----- GIVEN MATERIAL -----
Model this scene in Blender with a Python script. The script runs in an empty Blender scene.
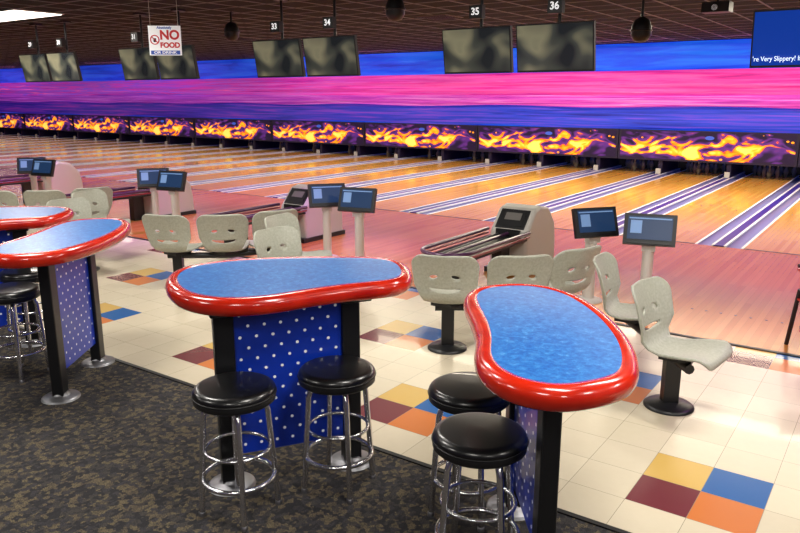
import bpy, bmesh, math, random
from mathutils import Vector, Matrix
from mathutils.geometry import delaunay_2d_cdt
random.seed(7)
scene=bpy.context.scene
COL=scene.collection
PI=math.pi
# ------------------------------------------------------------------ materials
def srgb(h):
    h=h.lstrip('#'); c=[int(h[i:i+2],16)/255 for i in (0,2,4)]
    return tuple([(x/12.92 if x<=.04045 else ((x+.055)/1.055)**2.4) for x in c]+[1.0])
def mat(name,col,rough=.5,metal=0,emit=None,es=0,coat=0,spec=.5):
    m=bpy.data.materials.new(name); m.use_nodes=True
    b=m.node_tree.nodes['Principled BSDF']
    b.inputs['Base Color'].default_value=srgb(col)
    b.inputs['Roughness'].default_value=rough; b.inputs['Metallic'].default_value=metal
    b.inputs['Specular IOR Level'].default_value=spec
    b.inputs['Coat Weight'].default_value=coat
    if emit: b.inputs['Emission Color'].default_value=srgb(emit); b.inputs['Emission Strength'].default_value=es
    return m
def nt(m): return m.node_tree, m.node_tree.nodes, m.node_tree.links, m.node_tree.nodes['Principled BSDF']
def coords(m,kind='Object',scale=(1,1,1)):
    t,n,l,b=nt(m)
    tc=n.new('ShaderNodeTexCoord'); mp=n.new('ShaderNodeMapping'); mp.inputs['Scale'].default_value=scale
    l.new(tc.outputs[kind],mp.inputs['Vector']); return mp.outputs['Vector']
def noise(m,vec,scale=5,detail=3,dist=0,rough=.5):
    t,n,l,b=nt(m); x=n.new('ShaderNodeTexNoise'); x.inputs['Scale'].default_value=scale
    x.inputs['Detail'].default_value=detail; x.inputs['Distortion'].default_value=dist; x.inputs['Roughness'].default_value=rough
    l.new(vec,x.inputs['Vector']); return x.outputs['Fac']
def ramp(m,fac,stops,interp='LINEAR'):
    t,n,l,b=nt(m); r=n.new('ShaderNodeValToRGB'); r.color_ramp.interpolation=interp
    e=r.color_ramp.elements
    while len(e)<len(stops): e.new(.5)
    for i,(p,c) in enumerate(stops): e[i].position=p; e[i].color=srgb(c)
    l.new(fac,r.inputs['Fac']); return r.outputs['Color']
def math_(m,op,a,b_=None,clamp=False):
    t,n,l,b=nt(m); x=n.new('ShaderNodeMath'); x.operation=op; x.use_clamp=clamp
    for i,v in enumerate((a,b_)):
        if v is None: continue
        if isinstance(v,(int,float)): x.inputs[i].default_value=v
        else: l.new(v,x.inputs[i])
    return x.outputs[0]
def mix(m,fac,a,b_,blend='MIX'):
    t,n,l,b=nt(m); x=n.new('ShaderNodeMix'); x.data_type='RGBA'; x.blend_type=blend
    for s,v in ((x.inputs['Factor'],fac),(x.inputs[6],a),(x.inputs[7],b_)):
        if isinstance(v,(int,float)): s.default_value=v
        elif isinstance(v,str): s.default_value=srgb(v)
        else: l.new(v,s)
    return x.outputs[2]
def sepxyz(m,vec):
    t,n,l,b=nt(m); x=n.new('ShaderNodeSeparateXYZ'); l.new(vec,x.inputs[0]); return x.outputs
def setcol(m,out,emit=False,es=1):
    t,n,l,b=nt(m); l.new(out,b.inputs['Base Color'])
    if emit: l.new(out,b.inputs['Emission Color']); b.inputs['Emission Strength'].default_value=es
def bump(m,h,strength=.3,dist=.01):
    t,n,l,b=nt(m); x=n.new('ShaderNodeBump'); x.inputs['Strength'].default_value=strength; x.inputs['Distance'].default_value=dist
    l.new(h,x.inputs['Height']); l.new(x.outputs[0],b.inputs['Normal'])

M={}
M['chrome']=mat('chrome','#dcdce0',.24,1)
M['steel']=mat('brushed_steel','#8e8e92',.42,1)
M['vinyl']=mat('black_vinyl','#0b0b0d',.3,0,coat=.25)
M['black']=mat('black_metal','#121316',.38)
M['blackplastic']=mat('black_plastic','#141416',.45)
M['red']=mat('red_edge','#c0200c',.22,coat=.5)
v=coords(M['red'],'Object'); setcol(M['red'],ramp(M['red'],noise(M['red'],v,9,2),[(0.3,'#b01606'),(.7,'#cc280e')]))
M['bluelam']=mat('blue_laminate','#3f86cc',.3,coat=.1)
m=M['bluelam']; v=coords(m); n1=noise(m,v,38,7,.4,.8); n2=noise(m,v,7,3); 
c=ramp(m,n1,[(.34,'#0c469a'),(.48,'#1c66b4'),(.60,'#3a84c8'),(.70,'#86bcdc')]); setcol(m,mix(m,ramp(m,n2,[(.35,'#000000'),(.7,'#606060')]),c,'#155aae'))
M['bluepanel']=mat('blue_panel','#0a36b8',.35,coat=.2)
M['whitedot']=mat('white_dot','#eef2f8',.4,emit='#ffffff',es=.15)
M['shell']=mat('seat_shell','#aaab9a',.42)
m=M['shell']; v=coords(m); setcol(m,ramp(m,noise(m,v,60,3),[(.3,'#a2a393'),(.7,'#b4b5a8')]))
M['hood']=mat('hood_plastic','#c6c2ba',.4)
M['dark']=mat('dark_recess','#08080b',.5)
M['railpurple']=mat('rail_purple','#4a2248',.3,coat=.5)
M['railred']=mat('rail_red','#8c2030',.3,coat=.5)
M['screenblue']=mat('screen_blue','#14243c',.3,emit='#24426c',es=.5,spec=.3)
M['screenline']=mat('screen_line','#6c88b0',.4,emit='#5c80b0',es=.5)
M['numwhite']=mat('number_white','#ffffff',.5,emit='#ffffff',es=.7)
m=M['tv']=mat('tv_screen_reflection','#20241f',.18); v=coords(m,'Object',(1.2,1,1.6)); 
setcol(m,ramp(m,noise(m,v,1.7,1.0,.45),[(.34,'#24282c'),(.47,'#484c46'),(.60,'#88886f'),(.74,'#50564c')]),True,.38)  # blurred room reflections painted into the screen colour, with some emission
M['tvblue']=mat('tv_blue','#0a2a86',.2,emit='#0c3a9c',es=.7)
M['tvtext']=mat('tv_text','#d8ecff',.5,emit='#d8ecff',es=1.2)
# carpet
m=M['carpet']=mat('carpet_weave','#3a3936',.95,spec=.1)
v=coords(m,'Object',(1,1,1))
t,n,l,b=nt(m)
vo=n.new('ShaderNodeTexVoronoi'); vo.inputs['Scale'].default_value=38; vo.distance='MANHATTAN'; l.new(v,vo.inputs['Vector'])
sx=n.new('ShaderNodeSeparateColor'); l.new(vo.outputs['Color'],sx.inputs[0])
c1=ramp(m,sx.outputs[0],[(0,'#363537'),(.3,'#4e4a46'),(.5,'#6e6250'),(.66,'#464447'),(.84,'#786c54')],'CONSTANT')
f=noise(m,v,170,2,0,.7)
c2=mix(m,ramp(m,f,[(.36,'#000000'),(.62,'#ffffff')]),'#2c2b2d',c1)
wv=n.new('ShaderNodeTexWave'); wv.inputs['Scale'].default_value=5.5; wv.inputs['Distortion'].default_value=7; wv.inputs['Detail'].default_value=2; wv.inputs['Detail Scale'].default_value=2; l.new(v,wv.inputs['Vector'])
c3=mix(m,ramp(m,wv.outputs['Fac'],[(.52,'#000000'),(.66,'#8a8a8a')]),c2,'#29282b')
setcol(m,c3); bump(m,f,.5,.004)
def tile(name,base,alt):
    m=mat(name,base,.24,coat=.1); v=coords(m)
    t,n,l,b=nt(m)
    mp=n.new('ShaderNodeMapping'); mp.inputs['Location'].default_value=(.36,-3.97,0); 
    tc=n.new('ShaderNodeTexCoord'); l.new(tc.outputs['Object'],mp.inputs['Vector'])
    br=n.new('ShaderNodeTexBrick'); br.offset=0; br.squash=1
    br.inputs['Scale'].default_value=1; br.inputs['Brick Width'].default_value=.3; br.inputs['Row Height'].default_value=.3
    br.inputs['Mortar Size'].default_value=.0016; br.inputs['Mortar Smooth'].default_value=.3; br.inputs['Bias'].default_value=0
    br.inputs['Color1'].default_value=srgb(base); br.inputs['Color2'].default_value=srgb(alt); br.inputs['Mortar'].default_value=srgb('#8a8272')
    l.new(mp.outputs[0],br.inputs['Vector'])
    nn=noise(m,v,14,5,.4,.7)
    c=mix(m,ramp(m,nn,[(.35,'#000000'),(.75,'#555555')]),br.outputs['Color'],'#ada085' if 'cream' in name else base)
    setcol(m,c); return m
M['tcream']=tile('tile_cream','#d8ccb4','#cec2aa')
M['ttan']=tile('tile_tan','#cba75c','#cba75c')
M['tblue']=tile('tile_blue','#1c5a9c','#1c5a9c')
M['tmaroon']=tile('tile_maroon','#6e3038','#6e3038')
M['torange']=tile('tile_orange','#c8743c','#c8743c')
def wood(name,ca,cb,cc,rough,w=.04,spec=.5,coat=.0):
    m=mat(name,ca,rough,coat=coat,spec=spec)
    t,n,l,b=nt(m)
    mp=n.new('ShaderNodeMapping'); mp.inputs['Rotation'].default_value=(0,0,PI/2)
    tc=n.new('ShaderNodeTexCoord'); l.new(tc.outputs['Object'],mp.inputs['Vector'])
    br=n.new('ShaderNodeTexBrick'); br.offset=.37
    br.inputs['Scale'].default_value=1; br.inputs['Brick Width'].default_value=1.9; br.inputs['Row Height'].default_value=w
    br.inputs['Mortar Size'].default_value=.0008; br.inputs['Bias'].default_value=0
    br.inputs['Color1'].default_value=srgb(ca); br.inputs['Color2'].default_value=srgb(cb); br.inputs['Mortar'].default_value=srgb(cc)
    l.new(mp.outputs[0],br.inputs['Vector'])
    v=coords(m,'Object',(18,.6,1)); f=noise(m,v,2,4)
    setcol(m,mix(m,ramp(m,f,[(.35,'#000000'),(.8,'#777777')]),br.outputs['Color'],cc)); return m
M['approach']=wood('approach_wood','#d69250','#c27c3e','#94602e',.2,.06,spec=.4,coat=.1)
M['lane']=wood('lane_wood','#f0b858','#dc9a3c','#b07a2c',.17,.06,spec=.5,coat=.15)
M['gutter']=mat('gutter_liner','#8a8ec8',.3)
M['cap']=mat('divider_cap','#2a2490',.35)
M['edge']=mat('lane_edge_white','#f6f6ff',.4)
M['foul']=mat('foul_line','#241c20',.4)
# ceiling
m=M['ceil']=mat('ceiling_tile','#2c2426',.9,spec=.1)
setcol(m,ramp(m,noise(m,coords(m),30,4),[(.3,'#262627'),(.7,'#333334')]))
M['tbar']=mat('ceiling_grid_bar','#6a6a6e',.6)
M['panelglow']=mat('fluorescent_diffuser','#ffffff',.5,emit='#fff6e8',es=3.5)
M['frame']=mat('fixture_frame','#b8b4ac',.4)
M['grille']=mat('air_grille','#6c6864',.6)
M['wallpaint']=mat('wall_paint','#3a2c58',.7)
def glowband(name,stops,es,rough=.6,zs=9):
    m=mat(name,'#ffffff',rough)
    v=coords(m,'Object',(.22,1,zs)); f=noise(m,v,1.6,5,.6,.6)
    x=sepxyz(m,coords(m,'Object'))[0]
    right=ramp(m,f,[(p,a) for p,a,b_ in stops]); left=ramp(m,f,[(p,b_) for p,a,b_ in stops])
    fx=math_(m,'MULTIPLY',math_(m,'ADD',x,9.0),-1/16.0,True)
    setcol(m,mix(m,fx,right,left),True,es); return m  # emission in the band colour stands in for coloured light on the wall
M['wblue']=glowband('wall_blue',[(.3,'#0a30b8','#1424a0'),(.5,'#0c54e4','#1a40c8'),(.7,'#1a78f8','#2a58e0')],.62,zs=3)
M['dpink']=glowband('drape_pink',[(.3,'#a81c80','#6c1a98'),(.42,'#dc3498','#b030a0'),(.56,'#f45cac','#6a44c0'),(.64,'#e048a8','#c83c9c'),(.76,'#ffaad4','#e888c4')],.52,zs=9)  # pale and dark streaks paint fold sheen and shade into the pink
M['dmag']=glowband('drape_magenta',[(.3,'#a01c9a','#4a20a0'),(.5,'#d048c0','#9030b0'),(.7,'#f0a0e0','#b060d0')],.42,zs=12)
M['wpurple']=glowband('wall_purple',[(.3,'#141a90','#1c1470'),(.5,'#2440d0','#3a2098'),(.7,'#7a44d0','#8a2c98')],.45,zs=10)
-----
= EXERCISE OBJECTIVE =
Where a line in the material contains "scene", copy that line.

= SOLUTION FOR THIS PROBLEM =
Model this scene in Blender with a Python script. The script runs in an empty Blender scene.
scene=bpy.context.scene
COL=scene.collection